Ingrata empreitada a de falar do amor. O tema mais repisado. Provedor dos maiores clichês. Algum frescor - para não dizer originalidade - pode ser encontrado, talvez, no mergulho na experiência singular de indivíduos. Como a atriz Janaína Leite e o ex-marido fazem no documental "Festa de Separação". Sem essa fagulha de verdade ou particularidade, paira-se no marasmo de um imaginário conhecido, que as novelas e os romances literários e cinematográficos exploram à exaustão, jogando com as possibilidades de identificação e comoção do público.

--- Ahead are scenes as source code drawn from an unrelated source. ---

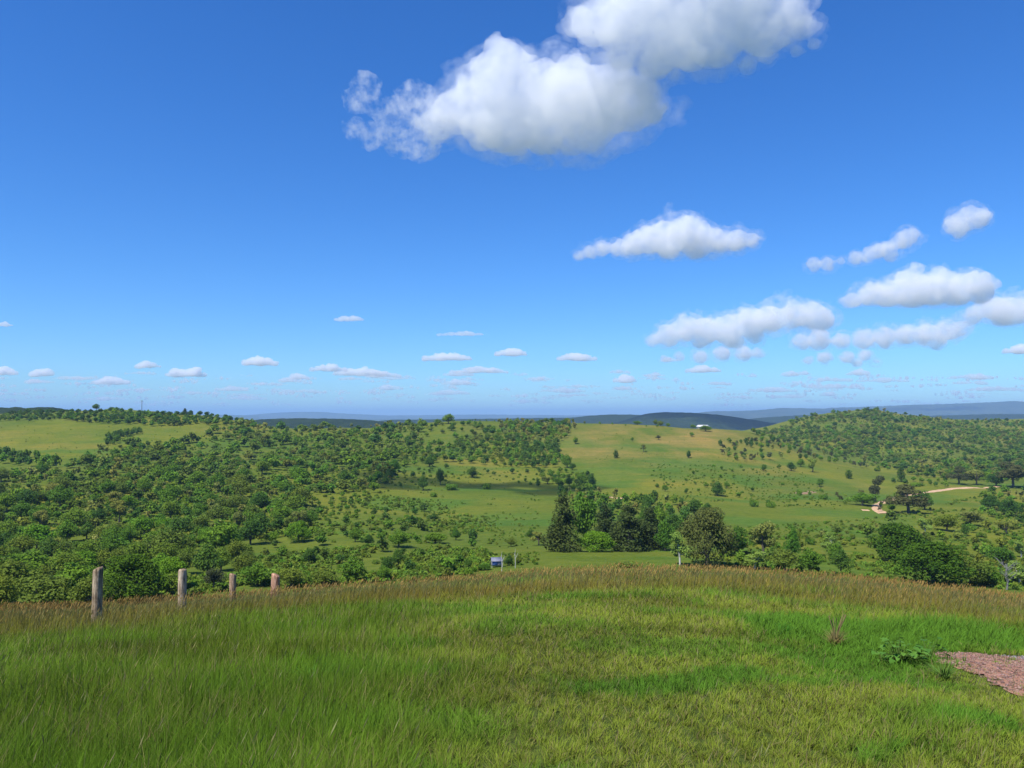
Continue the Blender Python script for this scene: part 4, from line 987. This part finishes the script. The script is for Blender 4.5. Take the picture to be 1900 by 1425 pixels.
spiky(1455, 1178, 90, .16, 'vivid green tuft at the shaded end of the lush strip', (.07, .24, .025), 'weed_tuft')
spiky(1752, 1262, 90, .2, 'yellow green grass tuft right beside the dirt patch', (.16, .30, .05), 'weed_tuft', None, .7)
spiky(1149, 1070, 60, .5, 'dark brown dead weed stalk sticking up from the grass crest', (.16, .10, .05), 'weed_tuft', (.12, .07, .04), .25)

# ------------------------------------------------------------------ clouds: closed lumpy bodies of thin even mist
def cloud_mat(name, dens, feat=None, thr=0.0):
    m = bpy.data.materials.new(name); m.use_nodes = True; n = m.node_tree; n.nodes.clear()
    o = n.nodes.new('ShaderNodeOutputMaterial'); v = n.nodes.new('ShaderNodeVolumePrincipled')
    v.inputs['Color'].default_value = (1, 1, 1, 1); v.inputs['Density'].default_value = dens; v.inputs['Anisotropy'].default_value = .1
    if feat:
        tc = n.nodes.new('ShaderNodeTexCoord'); q = N(n, 'ShaderNodeTexNoise', Scale=1.0 / feat, Detail=8.0, Roughness=.68); n.links.new(tc.outputs['Object'], q.inputs['Vector'])
        mr = n.nodes.new('ShaderNodeMapRange'); mr.inputs[1].default_value = .35 + thr; mr.inputs[2].default_value = .66 + thr; mr.inputs[3].default_value = 0.0; mr.inputs[4].default_value = dens * 1.7
        n.links.new(q.outputs[0], mr.inputs[0]); n.links.new(mr.outputs[0], v.inputs['Density'])
        m.cycles.volume_step_rate = .35
    n.links.new(v.outputs[0], o.inputs['Volume']); return m
def ico(sub=2):
    import bmesh
    b = bmesh.new(); bmesh.ops.create_icosphere(b, subdivisions=sub, radius=1); v = np.array([q.co[:] for q in b.verts]); f = np.array([[q.index for q in p.verts] for p in b.faces]); b.free(); return v, f
ICO = ico(2)
def cloud(puffs, d, dens, label, **kw):
    soft = kw.pop('soft', False)
    if not soft: return body(puffs, d, dens, label, **kw)
    fat = kw.get('fat', 1.0); o = body(puffs, d, dens, label, **{**kw, 'fat': fat * .86})
    k2 = {**kw, 'fat': fat * 1.22, 'thr': .09, 'seed': kw.get('seed', 1) + 50}; k2['feat'] = kw['feat'] * .7
    f = body(puffs, d, dens * .34, label, **{**k2, 'name': 'fringe'}); del f['label']; del f['category']
    f.location = f.location - o.location; f.parent = o; return o
def body(puffs, d, dens, label, name='cloud', sub=9, base=None, kind=None, seed=1, group=None, thick=1.0, vox=None, feat=None, fat=1.0, thr=0.0, disp=1.0):
    """puffs: (px,py,r) in photo pixels seen at distance d; a body with depth as well"""
    rg = np.random.default_rng(seed); k = d / F; P = []
    zb = None if base is None else CAM_Z + float(ray(950, base)[1]) * d
    for (px, py, r) in puffs:
        u, t = ray(px, py); y = d + rg.uniform(-.5, .5) * r * k * thick; c = np.array([float(u) * d, y, CAM_Z + float(t) * d]); Rr = r * k * fat
        P.append((c, Rr))
        for i in range(sub):
            v = rg.normal(size=3); v /= np.linalg.norm(v); v[2] = abs(v[2]) * .9 - .15; s = Rr * rg.uniform(.22, .42)
            c2 = c + v * Rr * rg.uniform(.8, 1.02); P.append((c2, s))
            for j in range(3):
                w = rg.normal(size=3); w /= np.linalg.norm(w); P.append((c2 + w * s * .95, s * rg.uniform(.25, .5)))
    V = []; Fc = []; o = 0
    for c, r in P:
        v = ICO[0] * r * np.array([1, 1.0, .9]) + c; V.append(v); Fc.append(ICO[1] + o); o += len(v)
    V = np.vstack(V); cen = V.mean(0)
    if zb is not None: V[:, 2] = np.where(V[:, 2] < zb, zb + (V[:, 2] - zb) * .18, V[:, 2])
    me = mesh_np('cloud_raw', V - cen, [np.vstack(Fc)]); o = bpy.data.objects.new('cloud_raw', me); COL.objects.link(o)
    m = o.modifiers.new('r', 'REMESH'); m.mode = 'VOXEL'; m.voxel_size = vox or k * 3.0
    dg = bpy.context.evaluated_depsgraph_get(); m2 = bpy.data.meshes.new_from_object(o.evaluated_get(dg)); bpy.data.objects.remove(o)
    co = np.zeros(len(m2.vertices) * 3); m2.vertices.foreach_get('co', co); co = co.reshape(-1, 3)
    no = np.zeros(len(m2.vertices) * 3); m2.vertices.foreach_get('normal', no); no = no.reshape(-1, 3)
    for sc, am in ((18, 9.0), (7, 5.0), (3.5, 2.4)):
        s = sc * k; q = fbm(co[:, 0] / s + co[:, 1] / s * .7, co[:, 2] / s - co[:, 1] / s * .6, seed + int(sc), 2) - .5; co = co + no * (q * am * k * disp)[:, None]
    m2.vertices.foreach_set('co', co.ravel().astype(np.float32)); m2.update(); m2.name = 'cloud'
    m2.materials.clear(); m2.materials.append(cloud_mat('cloud_mist', dens, feat, thr))
    o = obj(name, m2, loc=cen); tag(o, label, 'cloud' if kind is None else 'clouds', group, kind); return o
A1 = [(815, 235, 38), (850, 205, 52), (900, 165, 62), (935, 140, 58), (945, 210, 80), (1010, 185, 78), (1060, 200, 85), (1120, 195, 78), (1165, 200, 62), (1195, 205, 40), (1090, 240, 58), (1010, 245, 52), (900, 240, 50), (1060, 268, 26), (1100, 275, 22)]
cloud(A1, 3700, .008, 'big white cumulus with a peaked top and a ragged wisp trailing from one side', seed=2, feat=110, fat=1.12, soft=True)
cloud([(660, 185, 12), (678, 158, 14), (690, 190, 13), (715, 200, 14), (740, 205, 16), (770, 190, 20), (785, 215, 22), (765, 240, 18), (720, 250, 14), (690, 255, 14), (660, 240, 11), (745, 262, 16), (780, 262, 20), (655, 180, 8)], 3700, .012, 'thin torn wisps beside the big peaked cumulus', seed=4, sub=4, feat=60, fat=2.3, thr=.14)
A2 = [(1075, 50, 34), (1110, 30, 52), (1150, 60, 55), (1190, 20, 70), (1240, 70, 66), (1290, 20, 80), (1330, 70, 60), (1380, 20, 75), (1420, 60, 50), (1460, 40, 42), (1220, 105, 40), (1280, 110, 34), (1160, 95, 34), (1180, -60, 80), (1300, -70, 90), (1400, -60, 70), (1495, 50, 26), (1510, 80, 14), (1390, 120, 18), (1420, 105, 20), (1480, 95, 14)]
cloud(A2, 3300, .008, 'largest white cumulus cut off by the top of the picture', seed=3, feat=110, fat=1.12, soft=True)
cloud([(1190, 140, 10), (1240, 145, 10), (1210, 160, 14), (1175, 145, 12)], 3500, .006, 'small pale wisp bridging the two big cumulus clouds', seed=14, sub=4, feat=70, fat=2.4, thr=.08)
cloud([(1075, 472, 9), (1095, 468, 12), (1118, 460, 14), (1150, 462, 16), (1180, 452, 22), (1210, 444, 26), (1240, 440, 30), (1270, 436, 32), (1300, 446, 28), (1330, 450, 22), (1365, 448, 20), (1395, 446, 14), (1240, 462, 20), (1290, 462, 16), (1270, 422, 14)], 6200, .010, 'flat based white cloud alone in the middle of the blue sky', soft=True, fat=1.4, feat=83, seed=5, base=482)
cloud([(1510, 492, 12), (1535, 490, 13), (1560, 485, 8), (1590, 478, 12), (1625, 468, 15), (1650, 462, 14), (1680, 445, 17), (1690, 438, 15), (1655, 472, 12), (1610, 480, 9)], 6500, .009, 'slanting chain of small cloud puffs', soft=True, fat=1.4, feat=87, seed=6, sub=6)
cloud([(1770, 420, 14), (1790, 408, 20), (1815, 405, 18), (1800, 392, 14), (1780, 428, 12), (1828, 410, 10)], 6000, .010, 'small solitary puff of cloud high above the hills', soft=True, fat=1.4, feat=81, seed=7)
cloud([(1580, 558, 14), (1615, 548, 20), (1650, 545, 24), (1690, 540, 30), (1730, 538, 30), (1770, 540, 28), (1805, 530, 26), (1815, 548, 18), (1690, 515, 18), (1740, 512, 16), (1700, 500, 12)], 7800, .009, 'broad flat based white cloud below the slanting chain', soft=True, fat=1.4, feat=105, seed=8, base=568)
cloud([(1215, 632, 12), (1240, 622, 20), (1275, 612, 24), (1310, 612, 24), (1350, 612, 26), (1390, 600, 26), (1430, 590, 26), (1470, 585, 24), (1505, 586, 24), (1530, 592, 18), (1300, 635, 14), (1360, 632, 16), (1400, 625, 14)], 11000, .0065, 'long white cloud bank rising to one end, over the pasture hill', soft=True, fat=1.4, feat=148, seed=9, base=645)
cloud([(1235, 668, 8), (1260, 662, 8), (1300, 660, 12), (1340, 656, 13), (1380, 656, 13), (1405, 655, 9)], 15000, .005, 'thin flat layer right underneath the long white cloud bank', soft=True, fat=1.4, feat=202, seed=10, base=672)
cloud([(1485, 636, 14), (1520, 630, 18), (1560, 632, 14), (1600, 630, 16), (1640, 625, 18), (1680, 622, 18), (1720, 620, 20), (1760, 612, 20), (1785, 610, 14), (1640, 640, 10), (1740, 635, 12)], 12500, .006, 'long lumpy cloud bank under the broad flat based cloud', soft=True, fat=1.4, feat=169, seed=11, base=648)
cloud([(1500, 668, 8), (1530, 664, 10), (1570, 664, 10), (1605, 660, 10), (1590, 676, 8), (1625, 672, 7)], 17000, .005, 'thin flat cloud layer under the long lumpy bank', soft=True, fat=1.4, feat=230, seed=12, base=680)
cloud([(1810, 585, 16), (1840, 575, 22), (1880, 575, 26), (1930, 570, 30), (1980, 575, 26), (2020, 585, 18), (1860, 592, 16)], 9000, .008, 'white cloud running out of the picture beside the lumpy bank', soft=True, fat=1.4, feat=121, seed=13, base=605)
SM = [(648, 592, 30, 5, 14000), (482, 672, 33, 9, 20000), (830, 663, 48, 9, 19000), (948, 655, 30, 8, 18000), (1070, 664, 40, 7, 19000), (345, 692, 40, 10, 24000), (610, 684, 36, 8, 23000), (275, 678, 24, 7, 22000), (1160, 705, 22, 7, 26000), (78, 692, 20, 10, 23000), (858, 620, 55, 4, 15000), (5, 690, 30, 9, 24000), (850, 694, 30, 6, 26000), (1245, 668, 20, 4, 20000), (1890, 650, 30, 10, 16000), (535, 705, 18, 6, 27000), (5, 602, 20, 5, 14000), (205, 708, 40, 7, 28000), (720, 720, 30, 5, 32000), (430, 722, 32, 5, 31000), (1150, 690, 20, 3.5, 22000), (1550, 718, 60, 4, 30000), (1330, 712, 30, 4, 29000), (1430, 724, 50, 4, 33000), (1640, 706, 60, 4, 27000), (1800, 700, 50, 5, 26000), (1850, 722, 60, 5, 32000)]
SML = ['small wisp of cloud alone high over the middle of the horizon', 'small bright cloud low over the wooded hilltop end', 'small bright flat cloud low over the knob shaped crown', 'small cloud next to the bright flat one low over the skyline', 'small flat cloud low between the bright ones and the long bank']
rg0 = np.random.default_rng(77)
for i in range(38):
    b = rg0.uniform(684, 740); SM.append((rg0.uniform(-60, 1960), b, rg0.uniform(16, 60), rg0.uniform(3.0, 8.0) * (1 - (b - 684) / 110), 24000 + (b - 684) * 260))
for i, (px, py, hw, hh_, dd_) in enumerate(SM):
    pf = [(px + t * hw * .82, py + rg0.uniform(-.15, .2) * hh_ + abs(t) ** 2 * hh_ * .35, hh_ * (1.55 - .7 * abs(t)) * rg0.uniform(.75, 1.15)) for t in np.linspace(-1, 1, max(4, int(hw / hh_ * 1.6)))]
    cloud(pf, dd_, .0135 * 14000 / dd_ * (1. if hh_ > 6 else .8), SML[i] if i < len(SML) else 'small pale cloud in the scattered row just above the horizon', seed=30 + i, sub=5, base=py + hh_ * .6, group=None if i < len(SML) else 'small clouds just above the horizon', vox=dd_ / F * 1.2, disp=.45)
# thin far bank of many tiny clouds
pf = []
for i in range(260):
    a = rg0.uniform(-150, 2050); b = rg0.uniform(695, 752); n = rg0.integers(4, 14)
    for j in range(n): pf.append((a + j * 4.5, b + rg0.uniform(-.8, .8), rg0.uniform(2.2, 5.0) * (1 - abs(j / n - .5))))
cloud(pf, 40000, .0034, 'countless faint tiny clouds low over the horizon', name='distant_clouds', kind='stuff', sub=1, seed=99, vox=40000 / F * 1.1, thick=8, disp=.25)
# small cloud that shades the clearing on the hillside (passes overhead, out of the frame)
cx_, cy_, cz_ = g1(925, 908)
def shade_cloud(px, py, rx, alt, seed, label):
    x, y, z = g1(px, py); t = (alt - z) / sd.z; c = Vector((x, y, z)) + sd * t
    rg = np.random.default_rng(seed); V = []; Fc = []; o = 0
    for i in range(16):
        p = np.array([rg.uniform(-1, 1) * rx, rg.uniform(-1, 1) * rx * .5, rg.uniform(-.2, .3) * rx * .5]); r = rx * rg.uniform(.18, .36)
        V.append(ICO[0] * r * [1, .8, .6] + p); Fc.append(ICO[1] + o); o += len(ICO[0])
    me = mesh_np('cloud', np.vstack(V), [np.vstack(Fc)]); ob = bpy.data.objects.new('cloud', me); COL.objects.link(ob)
    m = ob.modifiers.new('r', 'REMESH'); m.mode = 'VOXEL'; m.voxel_size = rx * .06
    dg = bpy.context.evaluated_depsgraph_get(); m2 = bpy.data.meshes.new_from_object(ob.evaluated_get(dg)); bpy.data.objects.remove(ob)
    m2.materials.clear(); m2.materials.append(cloud_mat('cloud_mist', .05)); o = obj('cloud', m2, loc=c); tag(o, label, 'cloud')
shade_cloud(905, 906, 75, 600, 3, 'small low cloud overhead that shades the clearing on the hillside')

# ------------------------------------------------------------------ haze
m = bpy.data.materials.new('haze_air'); m.use_nodes = True; n = m.node_tree; n.nodes.clear()
o_ = n.nodes.new('ShaderNodeOutputMaterial'); v_ = n.nodes.new('ShaderNodeVolumePrincipled')
v_.inputs['Color'].default_value = (.42, .66, 1.0, 1); v_.inputs['Density'].default_value = 6.4e-5; v_.inputs['Anisotropy'].default_value = 0.0
n.links.new(v_.outputs[0], o_.inputs['Volume'])
zl = float(min(GZ.min(), PLAIN - 10)) - 3
v, f = bxm([(0, 0, (zl + 330) / 2, 92000, 92000, 330 - zl)])
tag(obj('haze', mesh_np('haze', v, [f], m)), 'thin blue haze of the air', 'haze', kind='stuff')
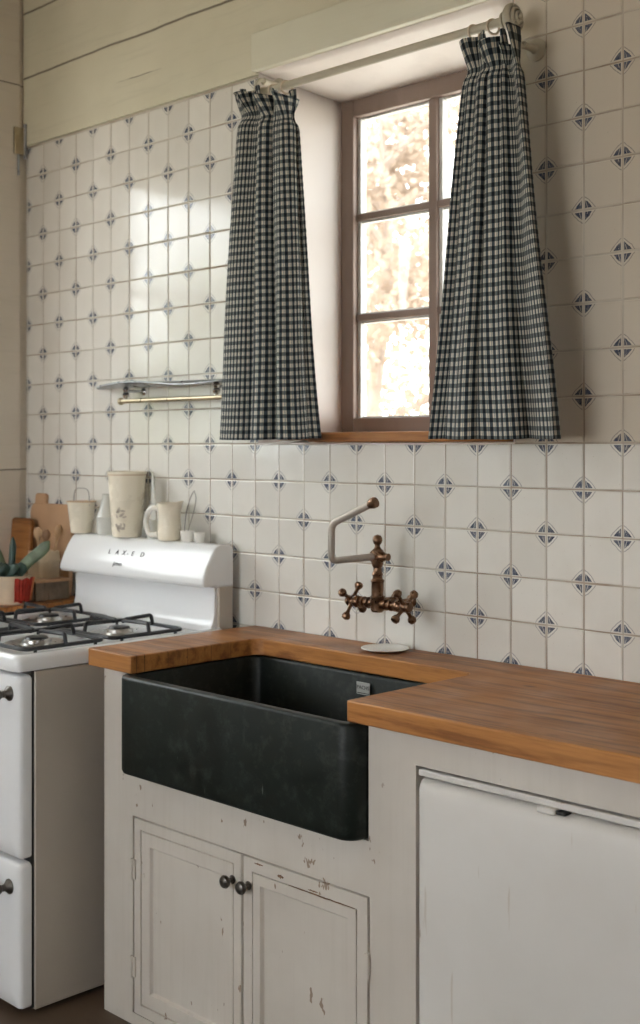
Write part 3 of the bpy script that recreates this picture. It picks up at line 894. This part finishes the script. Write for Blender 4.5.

Longo prólogo para enfim encontrar a cena "Amores Dissecados", do grupo paulista Teatro No Meio Fio. Dissecar sugere decompor em partes, em geral para compreender, ou, ao menos, conhecer em detalhes. As microhistórias que os atores Carolina Ferraresi e Valmir Martins apresentam, contudo, raramente perfuram a superfície das relações. Tem-se a ansiedade por encontrar um grande amor, rapidamente apaziguada. A infelicidade ao lado do marido boêmio, que frustra a esposa. O casal que se despede da vida juntos.

Entre soluções cênicas simples, que se servem dos objetos emblemáticos relacionados ao tema, predominam as expectativas do amor romântico, alheio a outras formas de homens e mulheres relacionarem-se afetiva e sexualmente. Desponta a história do menino cuja paixão se manifestava por bullying, como uma abordagem inesperada.